The first page alone took me several reads to find the rhythm and get a feel for the writing style. Words were fit together like pieces of a separate puzzle. Sentences were a marriage of heady, overreaching vocabulary mixed with elementary aged style. Once I got past the initial chaos of the writing, I tried to settle into a pace where I could read the book like you'd look at a hidden picture poster...step back, squint a little bit, and try to pick up the meaning.

I have a major problem with any book that has clearly rushed to publication by skipping the editing stage. Basic grammar, spelling, and punctuation are some big pet peeves. This book managed to tweak on every one of them. To add to the obvious lack of spell check or basic proofreading, Sammy Shovel slips constantly between the first and third person, the past and present tense, and, apparently, the 1940's and the 1990's.

I found the author's attempt to force characters into dialect or culture both incredibly poorly done, and in many cases, outright offensive. Why every black character was written like Margaret Mitchell was penning Mammy is beyond this reader.
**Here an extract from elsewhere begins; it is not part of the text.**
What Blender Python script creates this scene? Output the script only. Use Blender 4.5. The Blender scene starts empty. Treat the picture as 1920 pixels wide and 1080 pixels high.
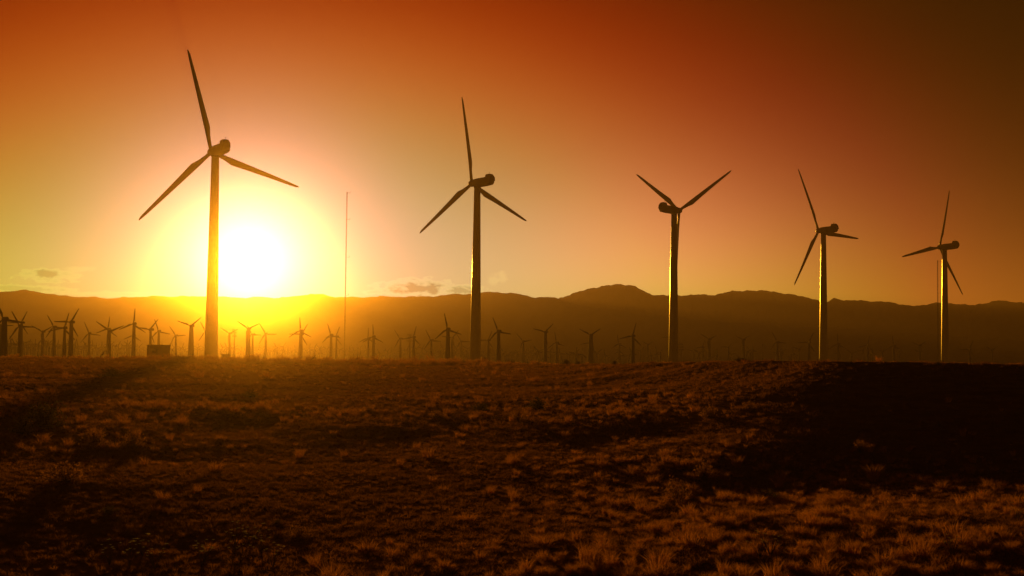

A French maid starts out with a (terrible) French accent mixed with Spanish and a vague understanding of English, with disastrous and unbelievable results. And our (spoiler alert) nefarious Scotsman? Loaded with cliches from the other side of the pond, but utterly lacking any real personality.

What could be poignant references to detectives and movies of the past come across as supporting statements in a thesis on crime drama. Rather than letting an allusion speak for itself, the author backs up, forces some trite conversation about why the reference is relevant, and then moves on as though his character hadn't just jumped personalities.

Overall, the plot was unnecessarily drawn out, the characters were as shallow as a pond in a drought, and the writing was just painful to slug through. Mr. Milward (or Mr. James) might have found some love for Sammy Shovel in prior books, but he should either subject his tragic hero to an editor, or leave him in the pages of books gone by.